They have a sense of humor, it's just usually rather dry... more based on subtle irony and silliness than the more brash and brazen American humor. In this case however, Jules is correct [on a technical level] about covering the first couple of unused holes on the patchbay.
While the unit is passive there is some airborne radiated high voltage transfer that occurs when the first couple of channels remain unassigned in a passive summing application. The phenomenon was first discussed in a white paper by David R. Berchard [AES, NAB] in 1947. It has been known as the Berchard Effect ever since. While rare, there have been several serious injuries and I believe one death that has resulted from the Berchard Effect.
There is a flip side in that if you do cover the holes on your jackfield for the unused earlier channels, and don't assign those channels to the mix buss, you will find a .018db increase in signal to noise performance per two channels not assigned. This benefit is also stated in the Berchard paper.

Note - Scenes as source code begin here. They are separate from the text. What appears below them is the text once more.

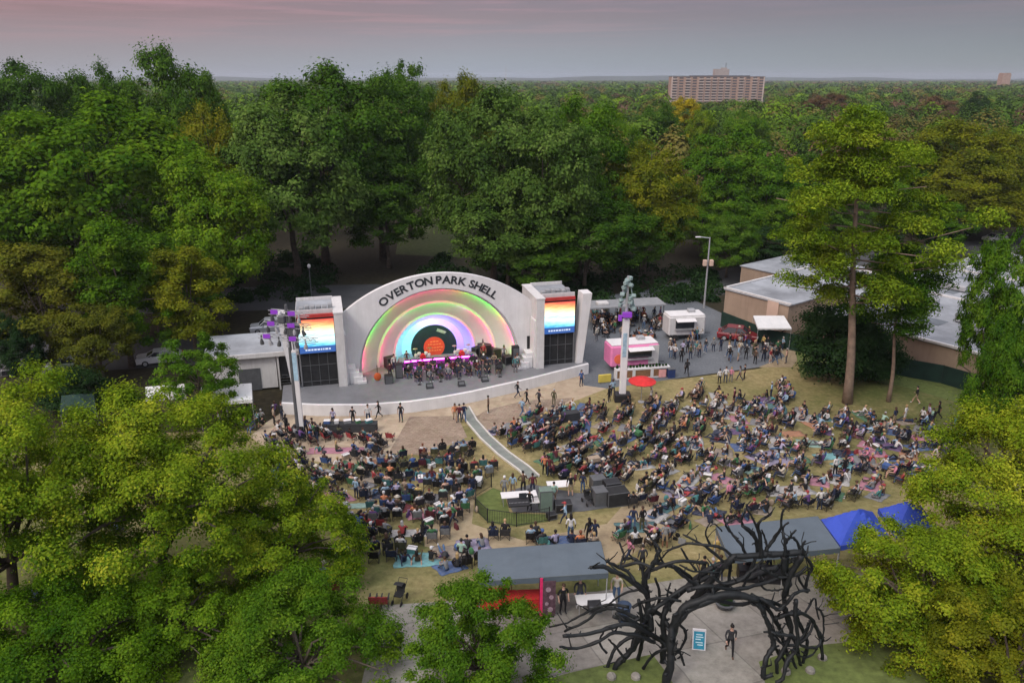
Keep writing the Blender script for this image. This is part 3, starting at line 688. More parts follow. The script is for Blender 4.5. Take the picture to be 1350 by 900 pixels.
shrub('evergreen_shrub', 'dark evergreen bush right behind the pine trunk', 1140, 500, 46, 425, 'holly', 'bush1')
shrub('evergreen_shrub', 'dark bush at the corner of the tan building by the green windscreen', 1312, 505, 30, 440, 'holly', 'bush0')
shrub('evergreen_shrub', 'dark bush in the gap left of the white awnings', 100, 545, 46, 482, 'holly', 'bush1')
shrub('evergreen_shrub', 'dark shrub between the service building and the lighting pole', 300, 498, 22, 462, 'holly', 'bush1')
# ------------------------------------------------------------------ near trees, each with its own crown
def near_tree(label, seed, base, ctr, R_, H, nclump, nleaf, leaf, mats, r0, name='broadleaf_tree', low=-.6, cl=(.075, .15), nl=26, flat=.72):
    """base: trunk foot (world); ctr: crown centre (world); R_, H: half axes"""
    pos, nrm, rng, c, r = crown_points(seed, R_, H, int(nclump*1.75), int(nleaf*1.5), low=low, cl=cl, lobes=9, flat=flat)
    sr = R_/np.percentile(np.hypot(pos[:, 0], pos[:, 1]), 93); sz = H/np.percentile(pos[:, 2], 99); pos = pos*np.array([sr, sr, sz]); c = c*np.array([sr, sr, sz]); leaf *= .62
    t = thing(name, label, 'tree', base)
    rel = np.array(ctr)-np.array(base)
    mi = None
    if len(mats) > 1:
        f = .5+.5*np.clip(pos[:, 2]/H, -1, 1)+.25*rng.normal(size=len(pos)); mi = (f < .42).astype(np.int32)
    me = quads('crown', pos+rel, nrm, leaf, [LEAF[k] for k in mats], rng, mi)
    link('crown', me, t)
    limbs(seed, H, rel[2], [x+np.array([rel[0], rel[1], 0]) for x in c], R_, r0, nl, (rel[0], rel[1])).build('trunk', M['bark'], t, True)
    return t
def C(px, py, Y): return tuple(D(px, py, Y))
def base(px, Y): return (D(px, 800, Y).x*1.0, Y, g(Y))
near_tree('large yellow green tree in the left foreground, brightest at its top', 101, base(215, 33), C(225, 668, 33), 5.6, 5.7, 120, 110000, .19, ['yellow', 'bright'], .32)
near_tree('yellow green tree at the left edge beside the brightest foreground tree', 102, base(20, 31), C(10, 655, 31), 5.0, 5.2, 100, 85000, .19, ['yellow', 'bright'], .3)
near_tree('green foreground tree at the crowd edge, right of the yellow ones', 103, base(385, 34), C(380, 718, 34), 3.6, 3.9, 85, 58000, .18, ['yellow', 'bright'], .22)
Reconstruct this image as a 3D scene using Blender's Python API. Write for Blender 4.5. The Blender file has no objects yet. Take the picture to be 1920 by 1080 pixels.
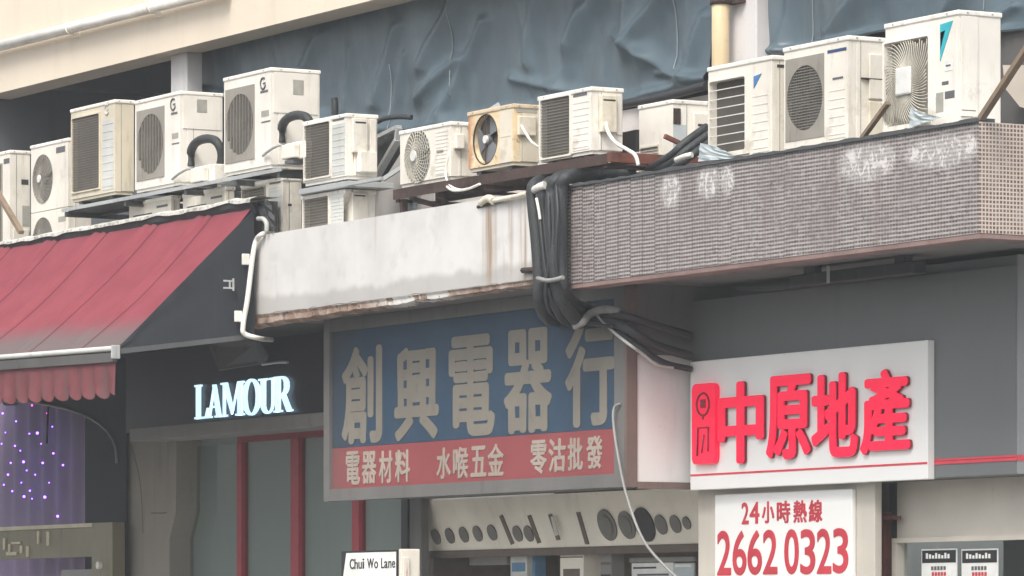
import bpy, bmesh, math, random
from mathutils import Vector, noise as mnoise
random.seed(7)
SC = bpy.context.scene
COL = SC.collection
# ------------------------------------------------------------------ camera
F, CX, HY = 8700.0, 960.0, 1170.0          # focal length, centre column and horizon row, in photo pixels
ANG = math.radians(29.7)
V = Vector((-math.cos(ANG), math.sin(ANG), 0)); R = Vector((V.y, -V.x, 0))
CAM = Vector((0, 0, 1.6)) - V * 34.0
cam = bpy.data.objects.new('camera', bpy.data.cameras.new('camera')); COL.objects.link(cam)
cam.location = CAM
cam.rotation_euler = (math.radians(90), 0, math.atan2(-V.x, V.y))
cam.data.sensor_width = 36; cam.data.lens = F / 1920 * 36; cam.data.shift_y = (HY - 540) / 1920
cam.data.clip_end = 2000; cam.data.clip_start = 0.5
SC.camera = cam
# ------------------------------------------------------------------ sky, sun, exposure
SUN_EL, SUN_AZ = math.radians(52), math.atan2(0.6, -0.75)
W = bpy.data.worlds.new("World"); SC.world = W; W.use_nodes = True
nt = W.node_tree; bg = nt.nodes['Background']
sky = nt.nodes.new('ShaderNodeTexSky'); sky.sky_type = 'NISHITA'; sky.sun_disc = False
sky.sun_elevation = SUN_EL; sky.sun_rotation = SUN_AZ; sky.dust_density = 4; sky.air_density = 1.2
hs = nt.nodes.new('ShaderNodeHueSaturation'); hs.inputs['Saturation'].default_value = 0.32
nt.links.new(sky.outputs[0], hs.inputs['Color']); nt.links.new(hs.outputs[0], bg.inputs[0])
bg.inputs[1].default_value = 0.15
sl = bpy.data.lights.new('sun', 'SUN'); sl.energy = 1.5; sl.angle = math.radians(22); sl.color = (1, .945, .85)
sun = bpy.data.objects.new('sun', sl); COL.objects.link(sun)
sdir = Vector((math.sin(SUN_AZ) * math.cos(SUN_EL), math.cos(SUN_AZ) * math.cos(SUN_EL), math.sin(SUN_EL)))
sun.rotation_euler = sdir.to_track_quat('Z', 'Y').to_euler()
SC.view_settings.view_transform = 'Standard'; SC.view_settings.look = 'None'
SC.view_settings.gamma = 1; SC.view_settings.exposure = 0.68
SC.render.engine = 'CYCLES'; SC.cycles.max_bounces = 8; SC.cycles.use_denoising = True

# ------------------------------------------------------------------ photo point -> point on a real plane
def ray(px, py): return V + R * ((px - CX) / F) + Vector((0, 0, (HY - py) / F))
def P(px, py, Y):
    d = ray(px, py); return CAM + d * ((Y - CAM.y) / d.y)
def XY(px, Y): return P(px, 1000, Y).x
def ZY(px, py, Y): return P(px, py, Y).z
def YX(px, X):                                # depth at which the plane X is met in column px
    d = ray(px, 1000); return (CAM + d * ((X - CAM.x) / d.x)).y
def PX(px, py, X):
    d = ray(px, py); return CAM + d * ((X - CAM.x) / d.x)

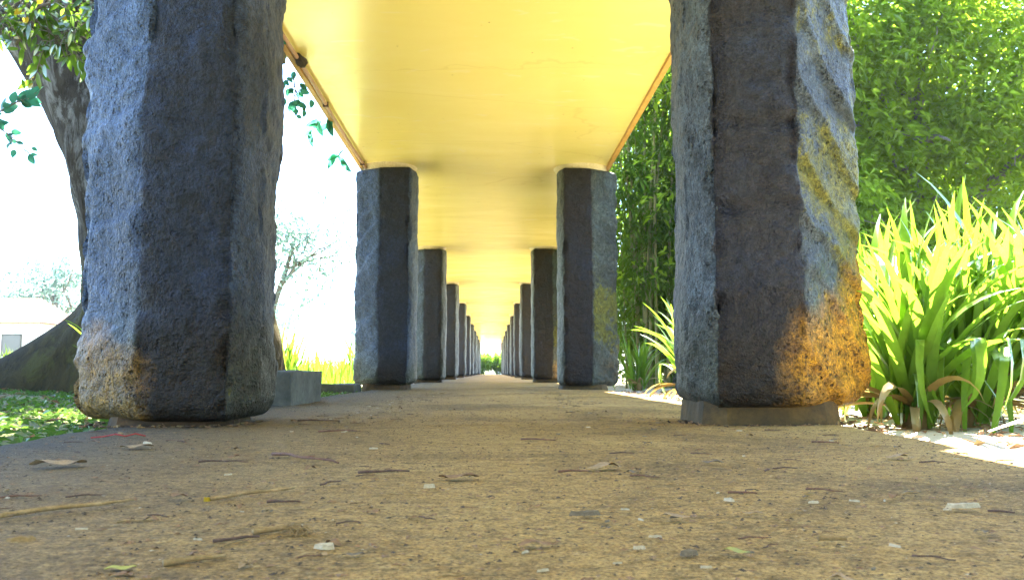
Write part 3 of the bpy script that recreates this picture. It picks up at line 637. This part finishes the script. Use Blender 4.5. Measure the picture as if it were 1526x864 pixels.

All the channels are identical, it doesn't matter which ones you use. The one thing that is important is that you shut off (un-assign) any channels that don't have something plugged into them. By "something" I mean an audio source, not just a patchbay. The passive summing network depends on a predictably low-impedance source on all channels, such as a line-level output on some other piece of gear. When you unassign a Folcrom channel, the source is disconnected and this low impedance is provided internally.